**GOAL:** Print the listing from its top line through the line containing "co.location = (0, 0, EYE);", nothing more, and leave out the pictures.

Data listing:
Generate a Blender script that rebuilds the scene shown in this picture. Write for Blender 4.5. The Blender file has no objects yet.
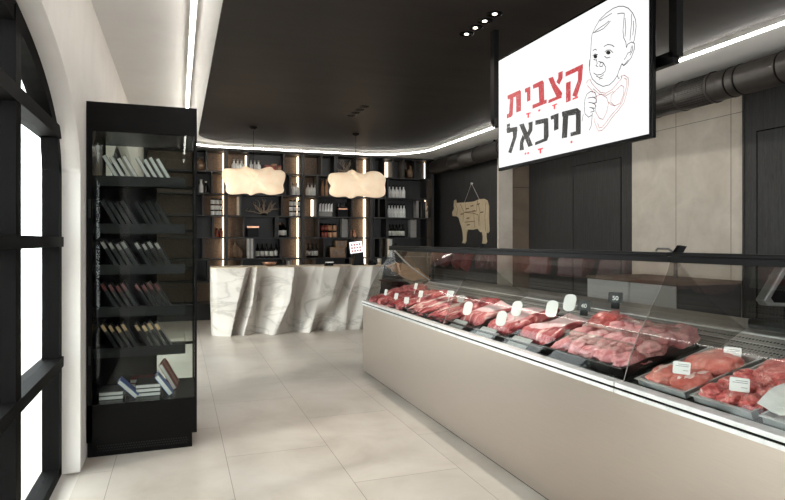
import bpy, bmesh, math, random
from mathutils import Vector, Matrix, noise
random.seed(7)
S = bpy.context.scene
COL = S.collection
PI = math.pi
# ------------------------------------------------------------------ camera model
YAW = math.atan(214/600.0); CS, SN = math.cos(YAW), math.sin(YAW); EYE = 1.4
def ray(px, py):
    u = (px-392.5)/600; v = (241-py)/600
    return Vector((SN+u*CS, CS-u*SN, v))
def on_x(px, py, X): r = ray(px, py); t = X/r.x; return Vector((X, r.y*t, EYE+r.z*t))
def on_y(px, py, Y): r = ray(px, py); t = Y/r.y; return Vector((r.x*t, Y, EYE+r.z*t))
def on_z(px, py, Z): r = ray(px, py); t = (Z-EYE)/r.z; return Vector((r.x*t, r.y*t, Z))

cam = bpy.data.cameras.new('camera'); cam.lens = 36*600/785; cam.sensor_width = 36
cam.shift_y = -9/785; cam.clip_start = .02
co = bpy.data.objects.new('camera', cam); COL.objects.link(co)
co.location = (0, 0, EYE); co.rotation_euler = (PI/2, 0, -YAW); S.camera = co

# ------------------------------------------------------------------ materials
def lin(c):
    return tuple(((x/255)/12.92 if x/255 <= .04045 else ((x/255+.055)/1.055)**2.4) for x in c)+(1,)
class NT:
    def __init__(s, name):
        s.m = bpy.data.materials.new(name); s.m.use_nodes = True; s.t = s.m.node_tree
        s.b = s.t.nodes['Principled BSDF']; s.out = s.t.nodes['Material Output']
    def n(s, ty, **kw):
        x = s.t.nodes.new(ty)
        for k, v in kw.items():
            if k in x.inputs: x.inputs[k].default_value = v
            else: setattr(x, k, v)
        return x
    def l(s, a, b): s.t.links.new(a, b)
    def coords(s, scale=(1, 1, 1), rot=(0, 0, 0), kind='Object'):
        tc = s.n('ShaderNodeTexCoord'); mp = s.n('ShaderNodeMapping')
        mp.inputs['Scale'].default_value = scale; mp.inputs['Rotation'].default_value = rot
        s.l(tc.outputs[kind], mp.inputs['Vector']); return mp.outputs['Vector']
    def ramp(s, fac, stops):
        r = s.n('ShaderNodeValToRGB'); e = r.color_ramp.elements
        while len(e) < len(stops): e.new(.5)
        for el, (p, c) in zip(e, stops): el.position = p; el.color = c if len(c) == 4 else lin(c)
        s.l(fac, r.inputs['Fac']); return r.outputs['Color']
    def noise(s, vec, scale, detail=4, rough=.5, dist=0):
        x = s.n('ShaderNodeTexNoise'); x.inputs['Scale'].default_value = scale
        x.inputs['Detail'].default_value = detail; x.inputs['Roughness'].default_value = rough
        x.inputs['Distortion'].default_value = dist
        s.l(vec, x.inputs['Vector']); return x.outputs['Fac']
    def bump(s, h, strength=.2, dist=.01):
        b = s.n('ShaderNodeBump'); b.inputs['Strength'].default_value = strength
        b.inputs['Distance'].default_value = dist
        s.l(h, b.inputs['Height']); s.l(b.outputs['Normal'], s.b.inputs['Normal'])
    def pr(s, **kw):
        for k, v in kw.items(): s.b.inputs[k].default_value = v
        return s
def plain(name, col, rough=.5, metal=0, var=.06, scale=18, emit=0, spec=.5, coat=0):
    t = NT(name); v = t.coords()
    f = t.noise(v, scale, 3)
    c = lin(col)
    lo = tuple(max(0, x*(1-var*2)) for x in c[:3])+(1,); hi = tuple(min(1, x*(1+var*2)) for x in c[:3])+(1,)
    cc = t.ramp(f, [(.3, lo), (.7, hi)])
    t.l(cc, t.b.inputs['Base Color'])
    t.pr(Roughness=rough, Metallic=metal); t.b.inputs['Specular IOR Level'].default_value = spec
    t.b.inputs['Coat Weight'].default_value = coat
    if emit: t.l(cc, t.b.inputs['Emission Color']); t.b.inputs['Emission Strength'].default_value = emit
    return t.m
def emitter(name, col, strength):
    t = NT(name); c = lin(col); t.pr(Roughness=.5)
    t.b.inputs['Base Color'].default_value = c; t.b.inputs['Emission Color'].default_value = c
    t.b.inputs['Emission Strength'].default_value = strength; return t.m
def glass(name, tint=(245, 248, 246), refl=1.0):
    t = NT(name); tr = t.n('ShaderNodeBsdfTransparent'); tr.inputs['Color'].default_value = lin(tint)
    gl = t.n('ShaderNodeBsdfGlossy'); gl.inputs['Roughness'].default_value = .0
    fr = t.n('ShaderNodeFresnel'); ge = t.n('ShaderNodeNewGeometry'); io = t.n('ShaderNodeMapRange')
    io.inputs[3].default_value = 1.45; io.inputs[4].default_value = 1/1.45      # the same pane seen from either side
    t.l(ge.outputs['Backfacing'], io.inputs[0]); t.l(io.outputs[0], fr.inputs['IOR'])
    mu = t.n('ShaderNodeMath', operation='MULTIPLY'); mu.inputs[1].default_value = refl
    t.l(fr.outputs[0], mu.inputs[0])
    mx = t.n('ShaderNodeMixShader'); t.l(mu.outputs[0], mx.inputs[0]); t.l(tr.outputs[0], mx.inputs[1]); t.l(gl.outputs[0], mx.inputs[2])
    t.l(mx.outputs[0], t.out.inputs['Surface']); return t.m
MT = {}
def floor_mat():
    t = NT('floor_tile'); v = t.coords()
    sp = t.n('ShaderNodeSeparateXYZ'); t.l(v, sp.inputs[0])
    cb = t.n('ShaderNodeCombineXYZ')
    ad = t.n('ShaderNodeMath', operation='ADD'); ad.inputs[1].default_value = 6.7+.38
    t.l(sp.outputs['X'], ad.inputs[0]); t.l(sp.outputs['Y'], cb.inputs['X']); t.l(ad.outputs[0], cb.inputs['Y'])
    br = t.n('ShaderNodeTexBrick'); br.inputs['Scale'].default_value = 1
    br.inputs['Brick Width'].default_value = 1.34; br.inputs['Row Height'].default_value = .67
    br.inputs['Mortar Size'].default_value = .0022; br.inputs['Mortar Smooth'].default_value = .2; br.inputs['Bias'].default_value = 0
    br.inputs['Color1'].default_value = (.9, .9, .9, 1); br.inputs['Color2'].default_value = (1, 1, 1, 1); br.inputs['Mortar'].default_value = (.42, .4, .38, 1)
    t.l(cb.outputs[0], br.inputs['Vector'])
    n1 = t.noise(v, 1.6, 7, .62, .5)
    c = t.ramp(n1, [(.25, (164, 154, 143)), (.5, (184, 175, 165)), (.75, (197, 190, 182))])
    mx = t.n('ShaderNodeMix', data_type='RGBA', blend_type='MULTIPLY'); mx.inputs[0].default_value = 1
    t.l(c, mx.inputs[6]); t.l(br.outputs['Color'], mx.inputs[7]); t.l(mx.outputs[2], t.b.inputs['Base Color'])
    rr = t.n('ShaderNodeMapRange'); rr.inputs[3].default_value = .3; rr.inputs[4].default_value = .46
    t.l(n1, rr.inputs[0]); t.l(rr.outputs[0], t.b.inputs['Roughness'])
    return t.m
def wood_mat(name, a, b, axis='Z', rough=.5):
    t = NT(name); sc = {'Z': (14, 14, .7), 'X': (.7, 14, 14), 'Y': (14, .7, 14)}[axis]
    v = t.coords(sc); f = t.noise(v, 3, 6, .65, .6)
    v2 = t.coords(tuple(x*5 for x in sc)); g = t.noise(v2, 4, 3, .6)
    md = t.n('ShaderNodeMath', operation='MULTIPLY'); t.l(f, md.inputs[0]); t.l(g, md.inputs[1])
    t.l(t.ramp(md.outputs[0], [(.12, a), (.4, b)]), t.b.inputs['Base Color'])
    t.pr(Roughness=rough); t.bump(g, .25, .004); return t.m
def plaster_mat(name, a, b, rough=.7, scale=2.2):
    t = NT(name); v = t.coords(); f = t.noise(v, scale, 8, .65, .4)
    t.l(t.ramp(f, [(.3, a), (.7, b)]), t.b.inputs['Base Color']); t.pr(Roughness=rough); return t.m
def marble_mat():
    t = NT('white_marble'); v = t.coords((1.5, 1.5, 3), (0, .6, .3))
    f = t.noise(v, .9, 7, .5, 1.2)
    ab = t.n('ShaderNodeMath', operation='SUBTRACT'); ab.inputs[1].default_value = .5; t.l(f, ab.inputs[0])
    a2 = t.n('ShaderNodeMath', operation='ABSOLUTE'); t.l(ab.outputs[0], a2.inputs[0])
    vein = t.ramp(a2.outputs[0], [(0, (176, 170, 163)), (.03, (200, 194, 187)), (.1, (208, 202, 195))])
    t.l(vein, t.b.inputs['Base Color']); t.pr(Roughness=.5)
    g = t.noise(t.coords((6, 6, 6)), 5, 5, .6); t.bump(g, .1, .006); return t.m
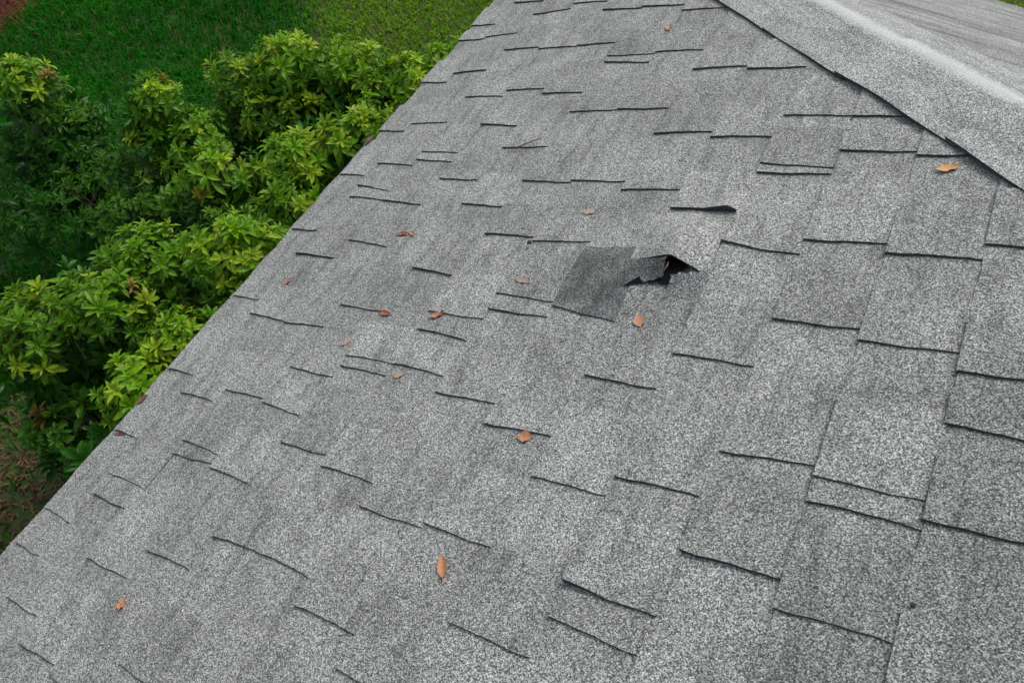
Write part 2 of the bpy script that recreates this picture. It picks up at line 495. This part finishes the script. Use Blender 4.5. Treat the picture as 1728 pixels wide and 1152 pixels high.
mb.tube([S1(1.190, 1.012, 0.013), S1(1.194, 1.020, 0.019), S1(1.199, 1.028, 0.023), S1(1.200, 1.036, 0.025)], [0.0006, 0.0016, 0.0022, 0.0006], 5)
o = mb.build('wood_splinter', M_WOOD, roof)

# --- unseen courses further up and the rest of the tabs, joined
mb = MB()
for k in range(13, len(EDGES) - 1):
    strip(mb, S1, EDGES[k], EDGES[k + 1], lambda u: V_MIN, hip_clip, 20)
    v = V_MIN + random.uniform(0.05, 0.3)
    while v < C_HIP - EDGES[k + 1] - 0.3:
        tab(mb, S1, EDGES[k], EDGES[k + 1], v, v + random.uniform(0.1, 0.16), 0, 0.0045, hip_clip, n_s=3, n_v=2)
        v += random.uniform(0.2, 0.3)
for k in range(13):
    v = V_MIN + random.uniform(0.05, 0.25)
    lim = TABS[k][0][0] / 1000 - 0.18
    while v < lim:
        tab(mb, S1, EDGES[k], EDGES[k + 1], v, v + random.uniform(0.1, 0.16), 0, 0.0045, hip_clip, n_s=3, n_v=2)
        v += random.uniform(0.2, 0.3)
o = mb.build('upper_courses', [M_GRAN, M_EDGE], roof); o['kind'] = 'stuff'

# --- slope beyond the hip
e = 0.0; k = 0
while e < eT - 0.14:
    x = hip_x(e) + 0.05
    tone = random.uniform(0.80, 1.06)
    first = True
    x0 = x
    while x0 < XR:
        ln = random.uniform(0.4, 0.98) if first else 0.985
        x1 = min(x0 + ln, XR)
        if XR - x1 < 0.3: x1 = XR
        mb = MB()
        f0 = (lambda ee, a=x0, fi=first: max(a, hip_x(ee) + 0.05) if fi else a); f1 = (lambda ee, b=x1: b)
        strip(mb, S2, e, e + 0.1465, f0, f1, 10, n_s=3)
        o = mb.build('shingle', [M_GRAN2, M_EDGE], roof); tint(o, tone * 0.96, tone * 1.04, 0.005)
        x0 = x1 + 0.0004; first = False
    e += 0.1465; k += 1

# --- hip caps: folded pieces lapping up the hip
HD = (UW - VW).normalized()                               # up along the hip
PER1 = (-(UW + VW)).normalized()                          # across, on the near slope
H2 = Vector((1, 0, 0)); hd2 = HD
PER2 = hd2.cross(N2).normalized()
if PER2.y < 0: PER2 = -PER2
HIP0 = EAVE + VW * C_HIP
def cap_point(l, q, w):
    """l up the hip, q across (minus on the near slope)"""
    p = HIP0 + HD * l
    n = (NW + N2).normalized()
    r = 0.022
    base = p + (PER1 * (-q) if q < 0 else PER2 * q)
    nn = NW if q < 0 else N2
    f = max(0.0, 1 - abs(q) / r)
    nn = (nn * (1 - 0.5 * f) + n * 0.5 * f).normalized()
    drop = 0.0035 * f                                     # rounded fold
    return base + nn * (w - drop)
CAP_L = [0.0, 0.36, 0.78, 1.24, 1.735, 2.07, 2.44, 2.83, 3.2, 3.6, 4.0, 4.4]
LMAX = UT * math.sqrt(2)
for i in range(len(CAP_L) - 1):
    l0, l1 = CAP_L[i], CAP_L[i + 1]
    mb = MB(); ph = random.random() * 40
    qs = [-0.163, -0.155, -0.12, -0.08, -0.045, -0.022, -0.014, -0.007, 0.0, 0.007, 0.014, 0.022, 0.045, 0.08, 0.12, 0.155, 0.163]
    top, bot, uvs = [], [], []
    nl = 10
    sw = random.uniform(-0.002, 0.002); wid = random.uniform(-0.0012, 0.0012)
    for a in range(nl + 1):
        t = a / nl
        l = l0 + (l1 + 0.03 - l0) * t
        rt, rb, ru = [], [], []
        for b, q in enumerate(qs):
            qq = q
            if abs(q) > 0.15: qq = q + 0.0026 * math.sin(9 * l) + 0.0014 * math.sin(1 + 23 * l) + sw * (t - 0.5) + (wid if q > 0 else -wid)
            w = 0.0190 - 0.0068 * t + 0.0010 * math.sin(1.0 + 5 * l + q * 20)
            w += 0.0022 * max(0, (abs(q) - 0.1) / 0.06) * (1 + math.sin(2.0 + 5.3 * l))      # edges curling off the slope
            rt.append(cap_point(l, qq, w)); rb.append(cap_point(l, qq, w - 0.0065)); ru.append((qq, l + 5))
        top.append(rt); bot.append(rb); uvs.append(ru)
    mb.grid(top, uvs, 0); mb.grid(bot, uvs, 1)
    mb.grid([top[0], bot[0]], [uvs[0]] * 2, 1)
    for b in (0, len(qs) - 1):
        mb.grid([[r[b] for r in top], [r[b] for r in bot]], [[q[b] for q in uvs]] * 2, 1)
    o = mb.build('hip_cap', [M_CAP, M_EDGE], roof); tint(o, 1.14, 1.24, 0.01)

# --- eaves and walls below
mb = MB()
mb.face([EAVE + Vector((0.014, V_MIN, -0.012)), EAVE + Vector((0.014, V_MIN, -0.16)), EAVE + Vector((0.014, C_HIP - 0.014, -0.16)), EAVE + Vector((0.014, C_HIP - 0.014, -0.012))])
mb.box((0.014, V_MIN, ZE - 0.16), (0.036, C_HIP - 0.036, ZE - 0.012))
mb.box((0.014, C_HIP - 0.036, ZE - 0.16), (XR, C_HIP - 0.014, ZE - 0.012))
mb.build('fascia', M_WHITE, house)
mb = MB(); mb.box((0.0365, V_MIN, ZE - 0.158), (XR, C_HIP - 0.037, ZE - 0.146)); mb.build('soffit', M_WHITE, house)
mb = MB(); mb.box((0.47, V_MIN, 0.0), (XR - 0.01, C_HIP - 0.47, ZE - 0.16)); mb.build('wall', M_STUCCO, house)

# ------------------------------------------------------------------ ground
mt, nt, bs = mat('soil')
tc = node(nt, 'ShaderNodeTexCoord')
n = node(nt, 'ShaderNodeTexNoise'); n.inputs['Scale'].default_value = 1.6; n.inputs['Detail'].default_value = 8; n.inputs['Roughness'].default_value = 0.7
nt.links.new(tc.outputs['Object'], n.inputs['Vector'])
nt.links.new(ramp(nt, n.outputs[0], [(0.35, (0.02, 0.045, 0.008)), (0.55, (0.045, 0.06, 0.014)), (0.72, (0.085, 0.06, 0.03))]), bs.inputs['Base Color'])
bs.inputs['Roughness'].default_value = 0.95
mb = MB(); mb.face([(-120, -120, 0), (120, -120, 0), (120, 120, 0), (-120, 120, 0)])
g = mb.build('ground', mt); tag(g, 'dark soil ground under the lawn and along the house wall', kind='structure')

def blades(name, xs, ys, length, width, cols, lean, m, label, cat, up=(0.3, 0.0)):
    n = len(xs)
    az = rng.uniform(0, 2 * np.pi, n); fa = az + np.pi / 2
    L = length; ln = lean
    d1 = np.stack([np.cos(az), np.sin(az)], 1); w = np.stack([np.cos(fa), np.sin(fa)], 1) * width[:, None] / 2
    P = np.zeros((n, 5, 3))
    base = np.stack([xs, ys, np.zeros(n)], 1)
    mid = base.copy(); mid[:, :2] += d1 * (L * 0.30 * ln)[:, None]; mid[:, 2] = L * 0.58
    tip = base.copy(); tip[:, :2] += d1 * (L * 0.95 * ln)[:, None]; tip[:, 2] = L * (0.98 - 0.45 * ln)
    P[:, 0] = base; P[:, 0, :2] -= w; P[:, 1] = base; P[:, 1, :2] += w
    P[:, 2] = mid; P[:, 2, :2] += w * 0.8; P[:, 3] = mid; P[:, 3, :2] -= w * 0.8
    P[:, 4] = tip
    me = bpy.data.meshes.new(name)
    me.vertices.add(n * 5); me.vertices.foreach_set('co', P.reshape(-1))
    idx = np.arange(n)[:, None] * 5
    loops = np.concatenate([idx + np.array([[0, 1, 2, 3]]), idx + np.array([[3, 2, 4]])], 1).reshape(-1)
    me.loops.add(n * 7); me.loops.foreach_set('vertex_index', loops.astype(np.int32))
    me.polygons.add(n * 2)
    st = (np.arange(n)[:, None] * 7 + np.array([[0, 4]])).reshape(-1)
    me.polygons.foreach_set('loop_start', st.astype(np.int32))
    me.materials.append(m)
    me.update(calc_edges=True); me.validate()
    at = me.attributes.new('blade', 'FLOAT_COLOR', 'POINT')
    cc = np.ones((n, 5, 4)); cc[:, :, :3] = cols[:, None, :]
    at.data.foreach_set('color', cc.reshape(-1))
    o = link(bpy.data.objects.new(name, me))
    return tag(o, label, cat, kind='stuff')

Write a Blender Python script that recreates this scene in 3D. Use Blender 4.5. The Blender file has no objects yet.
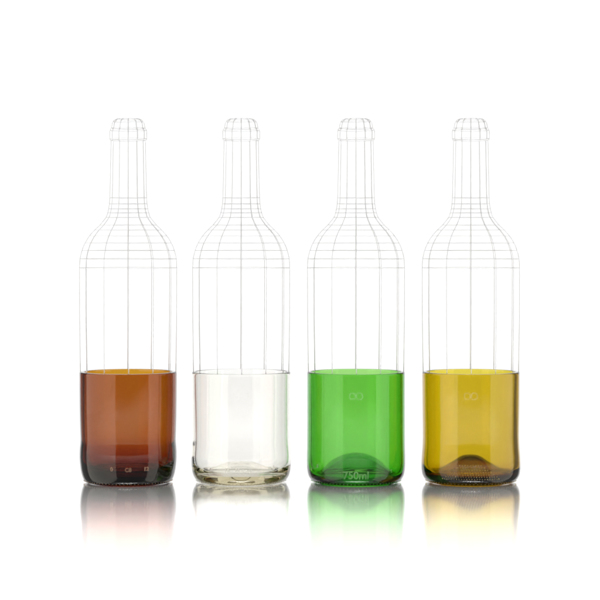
import bpy, bmesh, math, random
from mathutils import Vector
random.seed(7)
PI = math.pi
PX = 0.00077                      # metres per photograph pixel in the plane of the glasses
SC = bpy.context.scene
COL = SC.collection

# ------------------------------------------------------------------ camera
DIST, HORIZON, BASE_Y = 2250.0, 237.0, 482.0
cam_d = bpy.data.cameras.new('camera')
cam = bpy.data.objects.new('camera', cam_d)
COL.objects.link(cam)
cam.location = (0, -DIST * PX, (BASE_Y - HORIZON) * PX)
cam.rotation_euler = (PI / 2, 0, 0)
cam_d.sensor_width = 36
cam_d.lens = 36 * DIST / 600.0
cam_d.shift_y = -(300.0 - HORIZON) / 600.0
cam_d.clip_start, cam_d.clip_end = 0.01, 50
SC.camera = cam

# ------------------------------------------------------------------ studio light
world = bpy.data.worlds.new('World')
SC.world = world
world.use_nodes = True
bgn = world.node_tree.nodes['Background']
bgn.inputs[0].default_value = (0.20, 0.20, 0.20, 1)
bgn.inputs[1].default_value = 1.0

def softbox(name, loc, target, sx, sy, radiance, spread=180, col=(1, 1, 1)):
    d = bpy.data.lights.new(name, 'AREA')
    d.shape = 'RECTANGLE'
    d.size, d.size_y = sx, sy
    d.energy = radiance * PI * sx * sy
    d.color = col
    d.spread = math.radians(spread)
    o = bpy.data.objects.new(name, d)
    COL.objects.link(o)
    o.location = loc
    v = Vector(target) - Vector(loc)
    o.rotation_euler = v.to_track_quat('-Z', 'Y').to_euler()
    return o

softbox('softbox_left', (-0.70, -0.50, 0.20), (0.0, -0.50, 0.20), 1.40, 1.40, 1.40, 180, (1.0, 0.95, 0.83))
softbox('softbox_right', (0.70, -0.22, 0.20), (0.0, -0.22, 0.20), 0.84, 1.40, 1.40, 180, (1.0, 0.95, 0.83))
softbox('softbox_overhead', (0, 0.10, 1.25), (0, 0.10, 0), 1.60, 1.60, 0.7)
softbox('reflection_fade_lamp', (0, -0.44, 0.44), (0, -0.44, 0), 1.20, 0.44, 7.8, 65)  # added lamp, washes out the table reflections in front of the glasses
softbox('backdrop_lamp', (0, 1.86, 0.50), (0, 1.5, 0.50), 2.70, 3.0, 1.42)

SC.view_settings.view_transform = 'Standard'
SC.view_settings.look = 'None'
SC.view_settings.exposure = 0.0
SC.view_settings.gamma = 1.0
cy = SC.cycles
cy.max_bounces = 32
cy.transmission_bounces = 28
cy.glossy_bounces = 12
cy.diffuse_bounces = 5
cy.transparent_max_bounces = 24
cy.caustics_reflective = True
cy.caustics_refractive = True
cy.blur_glossy = 0.2
cy.sample_clamp_indirect = 12
cy.use_denoising = True
cy.filter_width = 1.9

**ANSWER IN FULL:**
Generate a Blender script that rebuilds the scene shown in this picture. Write for Blender 4.5. The Blender file has no objects yet.
import bpy, bmesh, math, random
from mathutils import Vector, Matrix, noise
random.seed(7)
S = bpy.context.scene
COL = S.collection
PI = math.pi
# ------------------------------------------------------------------ camera model
YAW = math.atan(214/600.0); CS, SN = math.cos(YAW), math.sin(YAW); EYE = 1.4
def ray(px, py):
    u = (px-392.5)/600; v = (241-py)/600
    return Vector((SN+u*CS, CS-u*SN, v))
def on_x(px, py, X): r = ray(px, py); t = X/r.x; return Vector((X, r.y*t, EYE+r.z*t))
def on_y(px, py, Y): r = ray(px, py); t = Y/r.y; return Vector((r.x*t, Y, EYE+r.z*t))
def on_z(px, py, Z): r = ray(px, py); t = (Z-EYE)/r.z; return Vector((r.x*t, r.y*t, Z))

cam = bpy.data.cameras.new('camera'); cam.lens = 36*600/785; cam.sensor_width = 36
cam.shift_y = -9/785; cam.clip_start = .02
co = bpy.data.objects.new('camera', cam); COL.objects.link(co)
co.location = (0, 0, EYE); co.rotation_euler = (PI/2, 0, -YAW); S.camera = co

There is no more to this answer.